A la memoria vino el hecho de que, en 1990, el legendario presidente socialista François Mitterrand encabezó una marcha de más de cien mil personas como protesta por la profanación de un cementerio judío en París. Ocasión en la cual se abstuvo de participar Jean Marie Le-Pen, fundador del entonces “Frente Nacional”, hoy “Reunión Nacional”, encabezado por su hija Marine.
Justamente por ese antecedente, el Partido Socialista y el Partido Verde, al tiempo que se sumaron a la manifestación del 12 de noviembre, anunciaron que formarían un “Cordón Republicano” para aislar en la marcha la presencia de Marine y su Reunión Nacional, que se sumaron a la marcha, según sus contradictores, en un acto de oportunismo para vincularse a una causa de esas que resultan bien vistas por los electores. De manera que, otra vez, se marcha contra la discriminación, pero se pone en práctica una discriminación propia, esa sí de obligatorio cumplimiento, porque es la mía y esa sí vale y es más que justificada, claro está.

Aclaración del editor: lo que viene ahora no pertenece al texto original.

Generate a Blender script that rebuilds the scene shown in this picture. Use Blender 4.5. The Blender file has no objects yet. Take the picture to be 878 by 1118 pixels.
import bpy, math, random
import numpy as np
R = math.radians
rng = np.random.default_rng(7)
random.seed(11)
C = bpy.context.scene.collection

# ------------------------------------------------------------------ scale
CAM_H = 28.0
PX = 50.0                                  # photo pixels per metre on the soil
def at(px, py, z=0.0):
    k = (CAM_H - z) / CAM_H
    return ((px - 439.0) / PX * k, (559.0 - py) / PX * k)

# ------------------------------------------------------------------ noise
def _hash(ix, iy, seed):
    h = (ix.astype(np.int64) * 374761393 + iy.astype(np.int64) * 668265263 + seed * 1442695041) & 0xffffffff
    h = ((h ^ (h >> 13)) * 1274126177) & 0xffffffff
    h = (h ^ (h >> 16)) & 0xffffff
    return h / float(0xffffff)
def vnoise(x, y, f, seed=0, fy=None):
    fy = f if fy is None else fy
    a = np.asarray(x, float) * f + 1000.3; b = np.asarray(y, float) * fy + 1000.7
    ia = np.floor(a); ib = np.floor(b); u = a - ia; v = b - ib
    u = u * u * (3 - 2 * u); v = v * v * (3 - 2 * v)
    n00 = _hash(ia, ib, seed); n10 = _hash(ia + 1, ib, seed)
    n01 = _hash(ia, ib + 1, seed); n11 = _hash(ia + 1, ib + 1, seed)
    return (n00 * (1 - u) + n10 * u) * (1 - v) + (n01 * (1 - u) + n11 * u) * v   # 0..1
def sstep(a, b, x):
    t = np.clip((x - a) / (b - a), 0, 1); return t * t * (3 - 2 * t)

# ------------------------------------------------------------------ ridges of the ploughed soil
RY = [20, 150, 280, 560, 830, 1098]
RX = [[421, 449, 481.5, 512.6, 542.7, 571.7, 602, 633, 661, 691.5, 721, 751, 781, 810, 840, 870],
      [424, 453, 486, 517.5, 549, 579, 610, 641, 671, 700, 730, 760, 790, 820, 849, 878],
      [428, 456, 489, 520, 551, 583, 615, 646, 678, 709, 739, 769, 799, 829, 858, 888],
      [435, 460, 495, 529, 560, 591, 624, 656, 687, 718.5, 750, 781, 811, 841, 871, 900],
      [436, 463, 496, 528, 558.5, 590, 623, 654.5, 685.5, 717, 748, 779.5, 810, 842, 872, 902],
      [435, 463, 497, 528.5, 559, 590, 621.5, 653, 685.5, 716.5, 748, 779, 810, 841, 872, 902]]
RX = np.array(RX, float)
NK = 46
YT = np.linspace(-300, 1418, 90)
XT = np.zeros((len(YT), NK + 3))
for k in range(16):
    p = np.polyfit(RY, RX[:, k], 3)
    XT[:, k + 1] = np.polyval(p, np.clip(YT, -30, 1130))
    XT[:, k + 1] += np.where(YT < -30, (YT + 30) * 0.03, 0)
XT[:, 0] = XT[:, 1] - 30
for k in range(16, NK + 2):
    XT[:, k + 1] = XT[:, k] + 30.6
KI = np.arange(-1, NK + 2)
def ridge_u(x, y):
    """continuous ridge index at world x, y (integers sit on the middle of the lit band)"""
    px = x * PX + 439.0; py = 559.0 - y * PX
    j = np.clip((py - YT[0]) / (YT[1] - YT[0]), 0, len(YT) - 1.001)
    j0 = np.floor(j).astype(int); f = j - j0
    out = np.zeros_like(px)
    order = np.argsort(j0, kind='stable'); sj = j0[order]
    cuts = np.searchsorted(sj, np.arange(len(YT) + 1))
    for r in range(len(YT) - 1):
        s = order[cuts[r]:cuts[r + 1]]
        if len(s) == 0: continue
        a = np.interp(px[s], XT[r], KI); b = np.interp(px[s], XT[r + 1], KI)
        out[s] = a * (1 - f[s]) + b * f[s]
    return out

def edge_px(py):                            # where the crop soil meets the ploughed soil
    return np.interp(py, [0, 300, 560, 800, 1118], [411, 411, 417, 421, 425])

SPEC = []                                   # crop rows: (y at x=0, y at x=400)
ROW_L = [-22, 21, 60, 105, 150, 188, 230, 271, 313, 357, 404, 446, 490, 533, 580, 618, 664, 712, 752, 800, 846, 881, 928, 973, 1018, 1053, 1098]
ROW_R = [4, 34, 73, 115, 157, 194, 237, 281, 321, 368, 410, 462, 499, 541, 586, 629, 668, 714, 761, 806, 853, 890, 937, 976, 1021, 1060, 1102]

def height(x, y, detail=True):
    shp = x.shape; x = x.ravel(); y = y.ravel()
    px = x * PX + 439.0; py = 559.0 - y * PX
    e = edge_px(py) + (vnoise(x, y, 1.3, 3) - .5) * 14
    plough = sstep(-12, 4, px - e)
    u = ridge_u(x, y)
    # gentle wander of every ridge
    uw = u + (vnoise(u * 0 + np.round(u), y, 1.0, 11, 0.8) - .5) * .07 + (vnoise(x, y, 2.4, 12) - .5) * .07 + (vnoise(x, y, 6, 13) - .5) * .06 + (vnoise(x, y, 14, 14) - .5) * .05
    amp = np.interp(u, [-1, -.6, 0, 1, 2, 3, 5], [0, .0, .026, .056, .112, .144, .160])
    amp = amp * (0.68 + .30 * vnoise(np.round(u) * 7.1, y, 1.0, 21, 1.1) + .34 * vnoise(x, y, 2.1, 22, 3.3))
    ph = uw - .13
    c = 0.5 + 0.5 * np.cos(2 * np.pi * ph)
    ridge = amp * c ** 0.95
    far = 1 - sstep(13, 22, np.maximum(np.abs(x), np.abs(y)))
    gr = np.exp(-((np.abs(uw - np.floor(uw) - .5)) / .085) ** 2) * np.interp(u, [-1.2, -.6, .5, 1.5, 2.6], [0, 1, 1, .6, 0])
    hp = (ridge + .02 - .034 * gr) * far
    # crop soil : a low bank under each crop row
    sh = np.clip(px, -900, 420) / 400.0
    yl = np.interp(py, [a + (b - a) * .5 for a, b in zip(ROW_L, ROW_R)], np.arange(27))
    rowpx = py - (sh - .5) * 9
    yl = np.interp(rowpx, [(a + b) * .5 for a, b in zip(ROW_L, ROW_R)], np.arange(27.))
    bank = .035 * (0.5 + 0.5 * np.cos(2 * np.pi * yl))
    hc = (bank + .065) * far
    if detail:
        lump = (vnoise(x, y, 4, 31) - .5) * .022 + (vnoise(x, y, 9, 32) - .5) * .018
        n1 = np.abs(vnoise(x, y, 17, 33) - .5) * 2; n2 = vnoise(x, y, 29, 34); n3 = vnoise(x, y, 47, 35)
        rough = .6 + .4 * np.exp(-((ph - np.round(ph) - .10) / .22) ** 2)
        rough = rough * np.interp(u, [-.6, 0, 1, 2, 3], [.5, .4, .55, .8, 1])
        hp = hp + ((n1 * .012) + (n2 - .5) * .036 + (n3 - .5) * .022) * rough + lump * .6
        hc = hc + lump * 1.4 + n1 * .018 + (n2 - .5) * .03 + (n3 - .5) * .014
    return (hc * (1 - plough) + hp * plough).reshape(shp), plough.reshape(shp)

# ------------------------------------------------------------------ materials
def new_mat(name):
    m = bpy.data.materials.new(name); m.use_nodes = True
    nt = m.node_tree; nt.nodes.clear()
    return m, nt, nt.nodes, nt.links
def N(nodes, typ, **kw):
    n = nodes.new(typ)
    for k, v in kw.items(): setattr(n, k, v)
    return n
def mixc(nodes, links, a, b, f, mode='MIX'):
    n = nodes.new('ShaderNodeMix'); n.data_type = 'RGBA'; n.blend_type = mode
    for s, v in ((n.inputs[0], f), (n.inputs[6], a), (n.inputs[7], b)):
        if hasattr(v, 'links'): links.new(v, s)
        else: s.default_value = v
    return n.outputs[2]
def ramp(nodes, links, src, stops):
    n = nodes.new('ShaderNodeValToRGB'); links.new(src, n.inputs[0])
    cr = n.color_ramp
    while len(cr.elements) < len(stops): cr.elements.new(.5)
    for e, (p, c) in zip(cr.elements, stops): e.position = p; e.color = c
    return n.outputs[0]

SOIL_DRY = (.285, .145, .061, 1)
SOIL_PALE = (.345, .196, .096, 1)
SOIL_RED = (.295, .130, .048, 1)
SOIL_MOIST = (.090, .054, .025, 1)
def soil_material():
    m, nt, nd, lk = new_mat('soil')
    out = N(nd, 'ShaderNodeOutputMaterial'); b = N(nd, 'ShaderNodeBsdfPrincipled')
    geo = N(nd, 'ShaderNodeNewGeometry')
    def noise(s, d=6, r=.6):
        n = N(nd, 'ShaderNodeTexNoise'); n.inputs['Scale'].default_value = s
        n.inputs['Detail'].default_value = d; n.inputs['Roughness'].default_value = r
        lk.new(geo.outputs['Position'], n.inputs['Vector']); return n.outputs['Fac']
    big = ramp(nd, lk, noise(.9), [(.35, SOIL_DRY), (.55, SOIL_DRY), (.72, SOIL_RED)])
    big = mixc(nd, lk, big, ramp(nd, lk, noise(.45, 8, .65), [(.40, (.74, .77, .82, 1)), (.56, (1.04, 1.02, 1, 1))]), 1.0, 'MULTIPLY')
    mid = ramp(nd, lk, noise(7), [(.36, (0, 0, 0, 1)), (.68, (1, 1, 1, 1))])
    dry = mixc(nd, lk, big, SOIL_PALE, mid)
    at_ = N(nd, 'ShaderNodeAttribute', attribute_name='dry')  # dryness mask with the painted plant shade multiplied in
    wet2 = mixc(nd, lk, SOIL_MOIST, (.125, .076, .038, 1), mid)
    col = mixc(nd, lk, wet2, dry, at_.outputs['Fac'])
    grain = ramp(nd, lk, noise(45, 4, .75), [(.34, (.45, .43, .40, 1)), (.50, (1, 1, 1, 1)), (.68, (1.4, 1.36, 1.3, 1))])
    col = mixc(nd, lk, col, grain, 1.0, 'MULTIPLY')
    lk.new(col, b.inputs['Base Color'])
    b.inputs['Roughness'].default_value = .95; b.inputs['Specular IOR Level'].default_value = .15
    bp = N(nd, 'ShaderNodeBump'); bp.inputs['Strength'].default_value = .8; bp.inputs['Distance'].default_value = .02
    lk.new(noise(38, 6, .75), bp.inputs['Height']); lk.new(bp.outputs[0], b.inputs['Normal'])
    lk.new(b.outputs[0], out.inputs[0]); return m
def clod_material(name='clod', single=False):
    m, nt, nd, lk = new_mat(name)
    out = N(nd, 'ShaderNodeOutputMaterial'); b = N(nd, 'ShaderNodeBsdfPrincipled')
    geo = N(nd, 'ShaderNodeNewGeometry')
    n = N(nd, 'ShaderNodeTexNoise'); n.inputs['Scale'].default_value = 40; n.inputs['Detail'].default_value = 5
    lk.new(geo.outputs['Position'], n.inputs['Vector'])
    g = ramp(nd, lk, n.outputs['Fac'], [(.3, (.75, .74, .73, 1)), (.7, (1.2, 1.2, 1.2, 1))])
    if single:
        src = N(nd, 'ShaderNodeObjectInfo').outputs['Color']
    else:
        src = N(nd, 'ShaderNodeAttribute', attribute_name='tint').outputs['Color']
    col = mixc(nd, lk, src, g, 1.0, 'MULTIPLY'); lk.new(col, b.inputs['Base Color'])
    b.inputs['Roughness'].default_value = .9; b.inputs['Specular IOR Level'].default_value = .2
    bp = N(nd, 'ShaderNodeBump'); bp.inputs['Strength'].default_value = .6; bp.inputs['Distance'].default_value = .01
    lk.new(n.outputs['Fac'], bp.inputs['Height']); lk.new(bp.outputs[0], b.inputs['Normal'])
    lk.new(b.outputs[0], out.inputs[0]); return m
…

El hecho es que, según el ministerio del interior, cerca de doscientas mil personas se manifestaron en París, y muchas otras en diferentes lugares de Francia, en contra del antisemitismo. Y lo pudieron hacer con entusiasmo ciudadano y en términos totalmente pacíficos, aún con el trasfondo de esa animosidad propia de la clase política, que dice mucho de la índole de ese oficio, tan desprestigiado en todas partes, pero indispensable para el funcionamiento de un sistema democrático.
Lo ideal hubiera sido que todo mundo se hubiese sumado a la causa, sin discriminación. Como también sería deseable que se realizara una condena unánime a la islamofobia. Pero, sobre todo, que allí y en todas las capitales y ciudades del mundo, nos pronunciáramos todos en favor de la paz. Quimera para la cual la historia humana no ha permitido jamás un espacio como el que merece, pero en cuya búsqueda no hay que dejar de insistir.